Essa ordem de grandeza vai se manifestando no livro com o correr das crônicas de várias épocas, que entram pelos anos 1960 (acompanhando a internacionalização das canções) e, mais raras, pelos 1970 (em que a ordem de preocupações, ou de despreocupações, já era outra). O que me prende no livro, no entanto, não é o arco da grande História que já conhecemos, mas a proximidade permitida pela crônica às pequenas histórias únicas, não sabidas, inseparáveis daquela sensibilidade e daquela escrita. Os retratos de amigos amados, todos eles modelos insuperáveis de paixão, de antiostentação, de fidelidade ao desejo: Jayme Ovalle, Antonio Maria, Ciro Monteiro, Dorival Caymmi. Os parceiros e os bastidores das canções O tecido íntimo dessas narrativas, mais pontuais do que poemas e canções, mas ainda assim rebatidas sobre um fundo etéreo.
Me ocorre uma comparação extravagante. Vinicius de Moraes, diplomata, e Clarice Lispector, mulher de diplomata, tiveram ambos que passar, cada um a seu modo e quase ao mesmo tempo, po uma dolorosa mutação que implicava liberar -se do mundo da diplomacia para expandir seus universos pessoais e artísticos, e os nossos. Desse homem e dessa mulher saltados dos trilhos veio uma literatura feminina potente, dentro e fora dos “Laços de família”, aberta à “Legião estrangeira”, e uma canção que não tinha vergonha de cobrir todo o arco da nossa vida mental e sentimental.

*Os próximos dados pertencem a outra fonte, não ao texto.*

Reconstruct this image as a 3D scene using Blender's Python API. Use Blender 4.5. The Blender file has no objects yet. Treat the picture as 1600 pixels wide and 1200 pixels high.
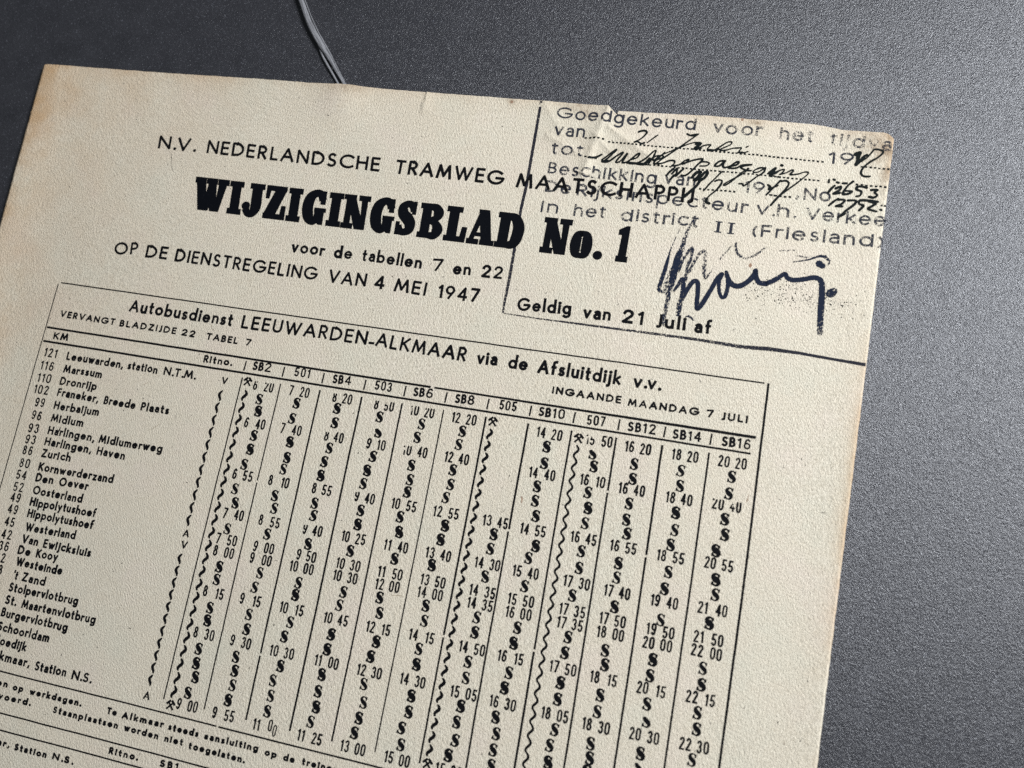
import bpy, bmesh, math, random
from mathutils import Vector, noise
random.seed(11)
R=math.radians
sc=bpy.context.scene
# ------------------------------------------------------------------ camera
# sheet coordinates: u to the right, v down the page, in millimetres; world = (u, -v, h) / 1000
cam_d=bpy.data.cameras.new('camera'); cam=bpy.data.objects.new('camera',cam_d); sc.collection.objects.link(cam)
RM=[[0.970207, -0.180092, 0.162066], [0.147264, 0.969529, 0.195771], [-0.192384, -0.166072, 0.967165]]
CC=[150.523, 37.143, -169.062]
from mathutils import Matrix
X=Vector((RM[0][0],-RM[0][1],-RM[0][2])); Y=Vector((RM[1][0],-RM[1][1],-RM[1][2])); Z=Vector((RM[2][0],-RM[2][1],-RM[2][2]))
m3=Matrix((X,-Y,-Z)).transposed()
cam.matrix_world=Matrix.Translation(Vector((CC[0],-CC[1],-CC[2]))/1000) @ m3.to_4x4()
cam_d.sensor_width=36; cam_d.lens=36*1255.47/1600; cam_d.clip_start=.01; cam_d.clip_end=20
cam_d.dof.use_dof=True; cam_d.dof.focus_distance=.183; cam_d.dof.aperture_fstop=15
sc.camera=cam
# ------------------------------------------------------------------ light
w=bpy.data.worlds.new('World'); sc.world=w; w.use_nodes=True
bg=w.node_tree.nodes['Background']; bg.inputs[0].default_value=(.80,.90,1,1); bg.inputs[1].default_value=.10
def area(name,loc,tgt,size,size_y,energy,color):
    l=bpy.data.lights.new(name,'AREA'); l.shape='RECTANGLE'; l.size=size; l.size_y=size_y; l.energy=energy; l.color=color
    o=bpy.data.objects.new(name,l); sc.collection.objects.link(o); o.location=loc
    d=Vector(tgt)-Vector(loc); o.rotation_euler=d.to_track_quat('-Z','Y').to_euler(); return o
area('window_light',(.61,.26,.45),(.14,0,0),.22,.22,11.7,(.93,.965,1.02))
sc.view_settings.view_transform='Standard'; sc.view_settings.look='None'; sc.view_settings.exposure=0; sc.view_settings.gamma=1
try:
    sc.cycles.use_denoising=False; sc.cycles.max_bounces=6; sc.cycles.transparent_max_bounces=24
except Exception: pass
# ------------------------------------------------------------------ materials
class NT:
    def __init__(s,name):
        s.m=bpy.data.materials.new(name); s.m.use_nodes=True; s.t=s.m.node_tree; s.n=s.t.nodes; s.l=s.t.links
        s.b=s.n['Principled BSDF']
    def node(s,typ,inp=None,**kw):
        n=s.n.new(typ)
        for k,v in kw.items(): setattr(n,k,v)
        for k,v in (inp or {}).items():
            if isinstance(v,bpy.types.NodeSocket): s.l.new(v,n.inputs[k])
            else: n.inputs[k].default_value=v
        return n
    def math(s,op,a,b=None,clamp=False):
        i={0:a}
        if b is not None: i[1]=b
        return s.node('ShaderNodeMath',i,operation=op,use_clamp=clamp).outputs[0]
    def mix(s,f,a,b):
        n=s.n.new('ShaderNodeMix'); n.data_type='RGBA'
        for i,v in ((0,f),(6,a),(7,b)):
            if isinstance(v,bpy.types.NodeSocket): s.l.new(v,n.inputs[i])
            else: n.inputs[i].default_value=v if i==0 else (*v,1)
        return n.outputs[2]
    def noise(s,scale,detail=3,rough=.55,vec=None,sc3=None,rot=0,dist=0):
        tc=s.n.new('ShaderNodeTexCoord')
        v=vec or tc.outputs['Object']
        if sc3 or rot:
            mp=s.node('ShaderNodeMapping',{0:v,'Rotation':(0,0,rot),'Scale':sc3 or (1,1,1)}); v=mp.outputs[0]
        return s.node('ShaderNodeTexNoise',{'Vector':v,'Scale':scale,'Detail':detail,'Roughness':rough,'Distortion':dist}).outputs[0]
    def remap(s,v,a,b,c=0,d=1):
        return s.node('ShaderNodeMapRange',{0:v,1:a,2:b,3:c,4:d}).outputs[0]
def paper_mat():
    t=NT('aged_paper'); b=t.b
    fine=t.noise(3000,5,.7,sc3=(1.25,.72,1),rot=R(-14))
    mid=t.noise(520,3,.6); big=t.noise(26,4,.6); tint=t.noise(60,3,.6)
    col=t.mix(t.remap(fine,.3,.7),(.39,.342,.255),(.72,.655,.53))
    col=t.mix(t.remap(mid,.35,.65,0,.22),col,(.60,.57,.47))
    col=t.mix(t.remap(big,.35,.7,0,.35),col,(.60,.52,.40))
    # tiny pink and green fibres mottling
    col=t.mix(t.remap(tint,.52,.7,0,.22),col,(.62,.50,.44))
    col=t.mix(t.remap(tint,.46,.3,0,.20),col,(.50,.52,.42))
    # age toning from the sheet edges, with top-left light falloff painted in
    at=t.node('ShaderNodeAttribute',attribute_name='tone').outputs['Fac']
    tn=t.math('MULTIPLY',at,t.remap(t.noise(55,5,.65),.3,.62,.25,1.15),True)
    col=t.mix(tn,col,(.42,.27,.14))
    st=t.node('ShaderNodeAttribute',attribute_name='stain').outputs['Fac']
    sn=t.math('MULTIPLY',st,t.remap(t.noise(420,4,.6),.38,.58,.1,1),True)
    col=t.mix(sn,col,(.22,.15,.09))
    # sparse dark wood fibres
    fb=t.noise(900,2,.4,sc3=(2.4,.55,1),rot=R(38)); fb2=t.noise(140,2)
    f=t.math('MULTIPLY',t.remap(fb,.73,.77),t.remap(fb2,.5,.6),True)
    col=t.mix(t.math('MULTIPLY',f,.6),col,(.14,.10,.07))
    t.l.new(col,b.inputs['Base Color']); b.inputs['Roughness'].default_value=.85
    b.inputs['Specular IOR Level'].default_value=.25
    # felt-like grain: elongated flecks
    g1=t.noise(3100,4,.66,sc3=(1.2,.7,1),rot=R(-14)); g2=t.noise(1250,2,.5,sc3=(1.2,.7,1),rot=R(-16))
    hh=t.math('ADD',g1,t.math('MULTIPLY',g2,.3))
    bp=t.node('ShaderNodeBump',{'Strength':1.0,'Distance':.00031,'Height':hh})
    t.l.new(bp.outputs[0],b.inputs['Normal'])
    return t.m
def ink_mat(name,color,k_edge,noise_scale,gain,lo=.32,hi=.68,rough=.55,hollow=0.0,stretch=None,rot=0,bias=0,coarse=.35):
    """coverage of the ink = density - edge wear + noise; uv.x runs across the stroke, 'dens' is the density put down"""
    t=NT(name); b=t.b
    uv=t.node('ShaderNodeUVMap',uv_map='uv').outputs[0]
    x=t.node('ShaderNodeSeparateXYZ',{0:uv}).outputs[0]
    e=t.math('ABSOLUTE',t.math('SUBTRACT',t.math('MULTIPLY',x,2.0),1.0))
    e2=t.math('POWER',e,3.0)
    d=t.node('ShaderNodeAttribute',attribute_name='dens').outputs['Fac']
    n=t.remap(t.noise(noise_scale,3,.6,sc3=stretch,rot=rot),lo,hi)
    nc=t.remap(t.noise(noise_scale*.12,2,.6),.3,.7,-coarse,coarse)
    c=t.math('SUBTRACT',d,t.math('MULTIPLY',e2,k_edge))
    if hollow:   # squeezed out rubber-stamp ink: darker rim, pale middle
        c=t.math('ADD',c,t.math('MULTIPLY',t.math('SUBTRACT',t.math('POWER',e,1.6),.45),hollow))
    c=t.math('ADD',c,nc)
    a=t.math('MULTIPLY',t.math('ADD',t.math('SUBTRACT',c,n),bias),gain,True)
    t.l.new(a,b.inputs['Alpha'])
    sp=t.remap(t.noise(3200,2,.5),.6,.75,0,.5)
    col=t.mix(sp,color,tuple(min(1,q*2.0+.006) for q in color))
    t.l.new(col,b.inputs['Base Color']); b.inputs['Roughness'].default_value=rough; b.inputs['Specular IOR Level'].default_value=.04
    g1=t.noise(3100,4,.66,sc3=(1.2,.7,1),rot=R(-14))
    bp=t.node('ShaderNodeBump',{'Strength':.6,'Distance':.00008,'Height':g1}); t.l.new(bp.outputs[0],b.inputs['Normal'])
    return t.m
M={}
M['paper']=paper_mat()
M['print']=ink_mat('letterpress_ink',(.0045,.0045,.0052),.75,4200,5,coarse=.12,bias=.62)
M['title']=ink_mat('title_ink',(.003,.0035,.005),.0,4200,5,coarse=.0,bias=.9)
M['stamp']=ink_mat('stamp_ink',(.022,.024,.032),.30,3000,2.2,hollow=.5,coarse=.28,bias=.52)
M['pen']=ink_mat('pen_ink',(.006,.008,.008),.45,3000,4,coarse=.1,bias=.35)
M['brush']=ink_mat('blue_black_ink',(.010,.014,.027),.35,3400,2.8,coarse=.10,bias=.24,stretch=(1.2,.6,1),rot=R(-16))
M['pencil']=ink_mat('crayon_line',(.016,.016,.022),.35,3200,2.4,coarse=.12,bias=.30)
def flat(name,col,rough=.8):
    t=NT(name); n=t.remap(t.noise(1500,3),.3,.7); t.l.new(t.mix(n,tuple(q*.7 for q in col),col),t.b.inputs['Base Color']); t.b.inputs['Roughness'].default_value=rough; return t.m
M['fleck']=flat('dark_fibre',(.05,.04,.032)); M['rust']=flat('rust_fleck',(.26,.15,.09)); M['tan']=flat('straw_fibre',(.30,.23,.15))
def table_mat():
    t=NT('dark_grey_tabletop'); b=t.b
    big=t.noise(9,4,.6); mid=t.noise(130,4,.6); fine=t.noise(1500,3,.6)
    col=t.mix(t.remap(mid,.3,.7),(.019,.019,.022),(.030,.030,.034))
    col=t.mix(t.remap(big,.35,.65,0,.5),col,(.025,.024,.028))
    col=t.mix(t.remap(fine,.55,.8,0,.45),col,(.07,.072,.082)); col=t.mix(t.remap(t.noise(2500,2,.5),.665,.72,0,.45),col,(.20,.205,.23)); col=t.mix(t.remap(t.noise(3300,2,.5,rot=1),.36,.30,0,.8),col,(.006,.006,.007))  # pale specks put the sparkle of the grit into the colour
    t.l.new(col,b.inputs['Base Color'])
    # grit that catches the window light
    sp=t.remap(t.noise(2100,2,.5),.62,.67)
    t.l.new(t.remap(sp,0,1,.31,.24),b.inputs['Roughness'])
    b.inputs['Specular IOR Level'].default_value=.68
    g=t.math('ADD',t.noise(3300,3,.65,sc3=(1.25,.8,1),rot=R(40)),t.math('MULTIPLY',t.noise(1100,3,.6),.5))
    bp=t.node('ShaderNodeBump',{'Strength':.8,'Distance':.00023,'Height':g}); t.l.new(bp.outputs[0],b.inputs['Normal'])
    return t.m
M['table']=table_mat()
def cord_mat():
    t=NT('grey_fibre_cord'); b=t.b
    uv=t.node('ShaderNodeUVMap',uv_map='uv').outputs[0]
    mp=t.node('ShaderNodeMapping',{0:uv,'Scale':(7,.35,1)}).outputs[0]
    n=t.node('ShaderNodeTexNoise',{'Vector':mp,'Scale':3.0,'Detail':5,'Roughness':.65}).outputs[0]
    t.l.new(t.mix(t.remap(n,.32,.72),(.08,.08,.085),(.33,.33,.34)),b.inputs['Base Color']); b.inputs['Roughness'].default_value=.9; b.inputs['Specular IOR Level'].default_value=.15
    bp=t.node('ShaderNodeBump',{'Strength':.7,'Distance':.0003,'Height':n}); t.l.new(bp.outputs[0],b.inputs['Normal'])
    return t.m
M['cord']=cord_mat()
# ------------------------------------------------------------------ sheet surface
def seg_d(u,v,a,b):
    ax,ay=a; bx,by=b; dx,dy=bx-ax,by-ay; L=dx*dx+dy*dy
    k=max(0,min(1,((u-ax)*dx+(v-ay)*dy)/L)); px,py=ax+k*dx,ay+k*dy
    return math.hypot(u-px,v-py), (u-ax)*dy-(v-ay)*dx, k
CREASES=[((127.2,-59),(124.0,-42),.62,1.5),((114.5,-50.5),(122,-47),.30,1.3),((128,-54),(141,-46),.35,1.2),((125,-52),(131,-46.5),.26,1.0),((112.2,-58.8),(118,-51),.22,1.2),((126,-47),(139,-50.5),-.2,1.6)]
def height(u,v):
    """height of the paper above its resting plane, mm"""
    z=.10*math.sin(u*.047+1.2)*math.cos(v*.05)+.07*math.sin(u*.11+v*.06)+.035*noise.noise((u*.09,v*.09,3))*2
    z+=.9*math.exp(-((u+22)/8)**2)*(1-math.exp(-((v+58)/30)**2)*.3)      # left edge lifts
    z+=.75*math.exp(-((u-62.5)/6)**2-((v+59)/9)**2)                        # rides over the cord
    z+=.25*math.exp(-((u-188)/5)**2)
    if u>105 and v<-38:
        for a,b,h,s in CREASES:
            d,side,k=seg_d(u,v,a,b)
            z+=h*math.exp(-d/s)*(1 if 0<k<1 else math.exp(-d))
        # dog ear folded at the notch
        d=max(0,(127.5-u)*.6-(v+59)*.35)
    if 82.5<u<93 and v<-51.5:                                               # small tear in the top edge
        du=u-(83.6+(v+58.8)*-.10)
        if du>-.02: z+=.34*math.exp(-du/1.8)*max(0,min(1,(-52.6-v)/2))
    return z
def world(u,v,dz=0.0): return ((u)/1000,-(v)/1000,(height(u,v)+dz)/1000)
TABLE_Z=-.55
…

Tom mandava notícias de Los Angeles sobre as aventuras e desventuras que cercavama versão das canções para o inglês. Começa que os tradutores não queriam traduzir poeticamente as palavras, mas inventar outra letra, muitas vezes infame. Quando tentavam, diz Tom, esbarravam em “certas frases e pensamentos brasileiros que não têm tradução possível ou aceitável em inglês”. Mais que isso: “Não só por causa de palavras ou expressões idiomáticas, mas também porque certos pensamentos não existem aqui!”
Ainda bem que a bossa nova era, como dizia o poeta, “mais um olhar que um beijo; mais uma ternura que uma paixão; mais um recado que uma mensagem”.